Task instructions:
Return the line containing "The Blender Python", the line containing "tag(mb.build('fallen_twig', 'twig', None, b_), 'forked", and every line between them, exactly as they stand. Output nothing else.

Excerpt from a dataset
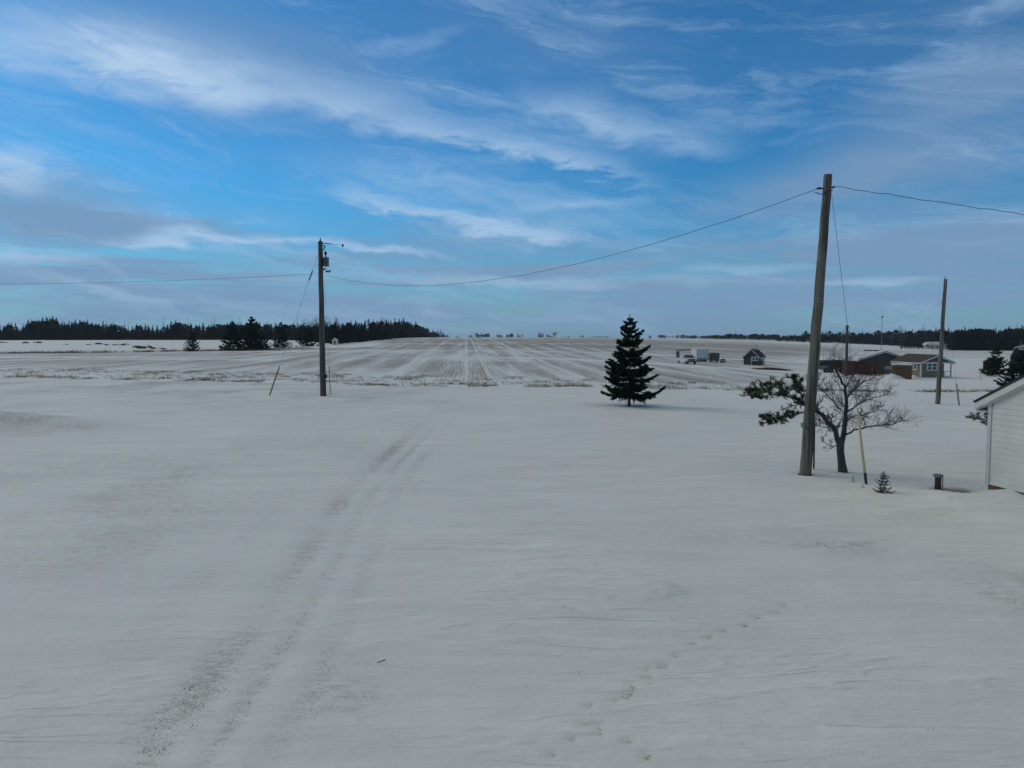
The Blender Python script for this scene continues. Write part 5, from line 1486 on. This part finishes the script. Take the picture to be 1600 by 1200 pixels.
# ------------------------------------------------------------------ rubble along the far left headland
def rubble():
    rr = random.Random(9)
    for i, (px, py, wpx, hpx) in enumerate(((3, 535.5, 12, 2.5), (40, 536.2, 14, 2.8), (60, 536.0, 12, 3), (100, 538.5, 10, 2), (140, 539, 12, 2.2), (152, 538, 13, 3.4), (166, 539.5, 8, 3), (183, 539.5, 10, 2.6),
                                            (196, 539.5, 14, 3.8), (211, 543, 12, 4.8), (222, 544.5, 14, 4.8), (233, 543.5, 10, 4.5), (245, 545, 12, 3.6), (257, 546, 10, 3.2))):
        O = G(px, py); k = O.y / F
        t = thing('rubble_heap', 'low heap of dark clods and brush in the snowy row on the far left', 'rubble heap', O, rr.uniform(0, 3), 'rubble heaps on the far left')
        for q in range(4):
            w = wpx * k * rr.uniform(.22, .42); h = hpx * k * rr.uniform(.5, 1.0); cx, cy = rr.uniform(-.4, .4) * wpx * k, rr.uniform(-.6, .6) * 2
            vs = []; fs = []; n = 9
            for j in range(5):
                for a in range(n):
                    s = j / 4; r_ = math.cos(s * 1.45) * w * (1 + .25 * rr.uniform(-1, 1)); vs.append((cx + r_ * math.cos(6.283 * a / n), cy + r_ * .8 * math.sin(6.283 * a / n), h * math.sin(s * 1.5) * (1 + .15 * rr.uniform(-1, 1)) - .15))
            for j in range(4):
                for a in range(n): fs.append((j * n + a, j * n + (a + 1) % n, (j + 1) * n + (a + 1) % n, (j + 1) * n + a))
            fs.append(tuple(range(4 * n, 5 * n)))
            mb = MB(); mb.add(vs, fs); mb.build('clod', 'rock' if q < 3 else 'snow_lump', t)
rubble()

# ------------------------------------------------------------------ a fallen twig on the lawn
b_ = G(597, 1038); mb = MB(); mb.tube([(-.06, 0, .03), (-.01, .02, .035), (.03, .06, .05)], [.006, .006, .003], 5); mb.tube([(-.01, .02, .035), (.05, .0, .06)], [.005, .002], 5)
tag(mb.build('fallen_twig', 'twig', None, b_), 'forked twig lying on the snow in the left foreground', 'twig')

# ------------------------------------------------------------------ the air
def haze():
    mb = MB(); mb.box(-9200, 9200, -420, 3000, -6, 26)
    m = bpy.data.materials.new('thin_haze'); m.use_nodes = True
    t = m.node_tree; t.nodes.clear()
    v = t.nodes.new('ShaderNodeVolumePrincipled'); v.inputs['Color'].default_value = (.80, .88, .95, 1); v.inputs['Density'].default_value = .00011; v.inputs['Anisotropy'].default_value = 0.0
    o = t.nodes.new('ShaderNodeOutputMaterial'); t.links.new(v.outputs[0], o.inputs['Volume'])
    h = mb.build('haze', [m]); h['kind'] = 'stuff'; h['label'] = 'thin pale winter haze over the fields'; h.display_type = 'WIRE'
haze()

---

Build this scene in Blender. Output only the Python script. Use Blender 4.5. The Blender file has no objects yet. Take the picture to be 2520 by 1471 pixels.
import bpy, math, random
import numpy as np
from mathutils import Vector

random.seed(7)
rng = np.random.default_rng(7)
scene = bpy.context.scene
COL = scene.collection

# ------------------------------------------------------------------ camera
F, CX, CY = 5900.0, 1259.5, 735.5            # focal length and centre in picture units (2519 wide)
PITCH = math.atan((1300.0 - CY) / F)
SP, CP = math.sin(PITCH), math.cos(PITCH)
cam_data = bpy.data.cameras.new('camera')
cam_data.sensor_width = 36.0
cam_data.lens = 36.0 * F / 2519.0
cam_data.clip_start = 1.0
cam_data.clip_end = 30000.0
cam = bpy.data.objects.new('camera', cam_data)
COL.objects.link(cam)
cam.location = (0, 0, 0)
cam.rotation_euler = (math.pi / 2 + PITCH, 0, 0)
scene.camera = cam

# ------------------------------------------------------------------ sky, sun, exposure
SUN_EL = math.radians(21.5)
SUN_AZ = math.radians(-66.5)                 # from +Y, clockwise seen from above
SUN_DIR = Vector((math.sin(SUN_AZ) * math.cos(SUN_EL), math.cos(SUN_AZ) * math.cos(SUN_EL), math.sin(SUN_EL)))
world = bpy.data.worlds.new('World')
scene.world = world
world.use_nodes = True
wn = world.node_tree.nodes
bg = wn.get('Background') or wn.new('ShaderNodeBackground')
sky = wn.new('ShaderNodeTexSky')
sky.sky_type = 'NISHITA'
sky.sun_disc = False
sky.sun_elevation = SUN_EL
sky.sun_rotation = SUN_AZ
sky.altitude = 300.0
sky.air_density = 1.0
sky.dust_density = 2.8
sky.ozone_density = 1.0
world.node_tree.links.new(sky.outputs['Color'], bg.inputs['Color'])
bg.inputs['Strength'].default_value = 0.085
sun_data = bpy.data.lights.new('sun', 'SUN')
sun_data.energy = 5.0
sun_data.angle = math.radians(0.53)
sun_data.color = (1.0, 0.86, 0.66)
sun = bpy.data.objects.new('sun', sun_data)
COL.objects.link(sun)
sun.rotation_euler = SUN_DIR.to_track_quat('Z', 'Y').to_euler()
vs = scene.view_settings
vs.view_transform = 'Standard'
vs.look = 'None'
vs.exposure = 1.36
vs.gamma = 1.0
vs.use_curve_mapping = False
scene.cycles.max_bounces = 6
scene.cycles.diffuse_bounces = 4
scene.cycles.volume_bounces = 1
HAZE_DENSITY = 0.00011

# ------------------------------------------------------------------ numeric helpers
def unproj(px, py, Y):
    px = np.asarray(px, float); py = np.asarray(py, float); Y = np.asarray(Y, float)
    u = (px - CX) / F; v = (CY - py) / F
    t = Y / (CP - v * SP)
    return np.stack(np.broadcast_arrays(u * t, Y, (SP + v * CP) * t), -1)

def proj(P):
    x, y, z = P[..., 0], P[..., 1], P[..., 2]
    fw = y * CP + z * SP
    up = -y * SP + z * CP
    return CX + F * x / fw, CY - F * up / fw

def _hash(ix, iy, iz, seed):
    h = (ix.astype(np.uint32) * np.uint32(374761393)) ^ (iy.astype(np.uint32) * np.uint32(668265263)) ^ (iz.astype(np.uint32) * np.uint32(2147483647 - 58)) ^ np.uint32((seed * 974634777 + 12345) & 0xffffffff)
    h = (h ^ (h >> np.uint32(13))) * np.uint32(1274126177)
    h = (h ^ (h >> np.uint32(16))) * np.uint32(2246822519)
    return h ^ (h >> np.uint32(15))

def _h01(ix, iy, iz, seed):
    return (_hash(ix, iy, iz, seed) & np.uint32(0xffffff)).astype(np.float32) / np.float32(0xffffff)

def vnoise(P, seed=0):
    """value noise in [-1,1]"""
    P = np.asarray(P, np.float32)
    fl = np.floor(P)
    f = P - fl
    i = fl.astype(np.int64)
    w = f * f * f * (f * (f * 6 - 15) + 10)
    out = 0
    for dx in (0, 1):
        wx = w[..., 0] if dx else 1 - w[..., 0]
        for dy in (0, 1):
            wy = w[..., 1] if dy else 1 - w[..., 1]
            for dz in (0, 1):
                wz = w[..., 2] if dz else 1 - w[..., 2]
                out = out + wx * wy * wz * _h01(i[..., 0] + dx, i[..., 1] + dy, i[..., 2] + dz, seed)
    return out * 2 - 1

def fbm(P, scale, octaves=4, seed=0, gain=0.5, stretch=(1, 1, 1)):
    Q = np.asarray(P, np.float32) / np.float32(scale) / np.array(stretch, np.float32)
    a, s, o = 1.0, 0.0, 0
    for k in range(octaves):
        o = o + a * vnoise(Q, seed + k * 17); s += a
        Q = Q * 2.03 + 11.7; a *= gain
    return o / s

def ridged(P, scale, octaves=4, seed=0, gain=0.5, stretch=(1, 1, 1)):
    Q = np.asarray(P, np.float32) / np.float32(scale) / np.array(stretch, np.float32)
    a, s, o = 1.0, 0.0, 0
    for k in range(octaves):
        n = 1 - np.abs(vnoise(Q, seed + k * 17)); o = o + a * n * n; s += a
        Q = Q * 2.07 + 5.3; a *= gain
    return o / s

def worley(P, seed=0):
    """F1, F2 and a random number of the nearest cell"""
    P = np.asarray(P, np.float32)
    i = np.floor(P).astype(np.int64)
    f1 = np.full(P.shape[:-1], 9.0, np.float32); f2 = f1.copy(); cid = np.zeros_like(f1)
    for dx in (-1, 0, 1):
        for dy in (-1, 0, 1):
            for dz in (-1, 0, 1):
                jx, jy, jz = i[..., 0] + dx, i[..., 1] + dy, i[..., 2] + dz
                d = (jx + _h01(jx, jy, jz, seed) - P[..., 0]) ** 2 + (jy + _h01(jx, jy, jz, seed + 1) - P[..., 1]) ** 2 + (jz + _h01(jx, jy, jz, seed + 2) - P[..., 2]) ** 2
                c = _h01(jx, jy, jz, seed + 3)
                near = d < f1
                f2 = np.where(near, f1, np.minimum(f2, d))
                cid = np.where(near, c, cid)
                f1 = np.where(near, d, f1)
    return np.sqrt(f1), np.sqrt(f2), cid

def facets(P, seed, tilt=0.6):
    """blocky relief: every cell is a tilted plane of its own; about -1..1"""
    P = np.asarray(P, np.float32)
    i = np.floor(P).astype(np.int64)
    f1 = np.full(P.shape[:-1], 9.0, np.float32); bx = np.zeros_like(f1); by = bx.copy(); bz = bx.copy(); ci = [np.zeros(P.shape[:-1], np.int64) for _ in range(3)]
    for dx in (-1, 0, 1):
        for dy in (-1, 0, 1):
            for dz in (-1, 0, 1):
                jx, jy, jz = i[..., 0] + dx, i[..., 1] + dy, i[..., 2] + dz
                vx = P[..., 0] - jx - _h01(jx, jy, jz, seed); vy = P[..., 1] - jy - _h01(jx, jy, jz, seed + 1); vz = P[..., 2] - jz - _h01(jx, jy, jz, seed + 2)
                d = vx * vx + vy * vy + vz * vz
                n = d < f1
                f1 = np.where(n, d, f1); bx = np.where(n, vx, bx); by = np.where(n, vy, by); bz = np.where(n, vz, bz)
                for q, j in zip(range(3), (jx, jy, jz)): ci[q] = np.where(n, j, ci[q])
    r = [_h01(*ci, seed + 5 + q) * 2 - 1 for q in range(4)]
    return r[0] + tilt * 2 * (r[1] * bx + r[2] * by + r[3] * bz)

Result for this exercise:
The Blender Python script for this scene continues. Write part 5, from line 1486 on. This part finishes the script. Take the picture to be 1600 by 1200 pixels.
# ------------------------------------------------------------------ rubble along the far left headland
def rubble():
    rr = random.Random(9)
    for i, (px, py, wpx, hpx) in enumerate(((3, 535.5, 12, 2.5), (40, 536.2, 14, 2.8), (60, 536.0, 12, 3), (100, 538.5, 10, 2), (140, 539, 12, 2.2), (152, 538, 13, 3.4), (166, 539.5, 8, 3), (183, 539.5, 10, 2.6),
                                            (196, 539.5, 14, 3.8), (211, 543, 12, 4.8), (222, 544.5, 14, 4.8), (233, 543.5, 10, 4.5), (245, 545, 12, 3.6), (257, 546, 10, 3.2))):
        O = G(px, py); k = O.y / F
        t = thing('rubble_heap', 'low heap of dark clods and brush in the snowy row on the far left', 'rubble heap', O, rr.uniform(0, 3), 'rubble heaps on the far left')
        for q in range(4):
            w = wpx * k * rr.uniform(.22, .42); h = hpx * k * rr.uniform(.5, 1.0); cx, cy = rr.uniform(-.4, .4) * wpx * k, rr.uniform(-.6, .6) * 2
            vs = []; fs = []; n = 9
            for j in range(5):
                for a in range(n):
                    s = j / 4; r_ = math.cos(s * 1.45) * w * (1 + .25 * rr.uniform(-1, 1)); vs.append((cx + r_ * math.cos(6.283 * a / n), cy + r_ * .8 * math.sin(6.283 * a / n), h * math.sin(s * 1.5) * (1 + .15 * rr.uniform(-1, 1)) - .15))
            for j in range(4):
                for a in range(n): fs.append((j * n + a, j * n + (a + 1) % n, (j + 1) * n + (a + 1) % n, (j + 1) * n + a))
            fs.append(tuple(range(4 * n, 5 * n)))
            mb = MB(); mb.add(vs, fs); mb.build('clod', 'rock' if q < 3 else 'snow_lump', t)
rubble()

# ------------------------------------------------------------------ a fallen twig on the lawn
b_ = G(597, 1038); mb = MB(); mb.tube([(-.06, 0, .03), (-.01, .02, .035), (.03, .06, .05)], [.006, .006, .003], 5); mb.tube([(-.01, .02, .035), (.05, .0, .06)], [.005, .002], 5)
tag(mb.build('fallen_twig', 'twig', None, b_), 'forked twig lying on the snow in the left foreground', 'twig')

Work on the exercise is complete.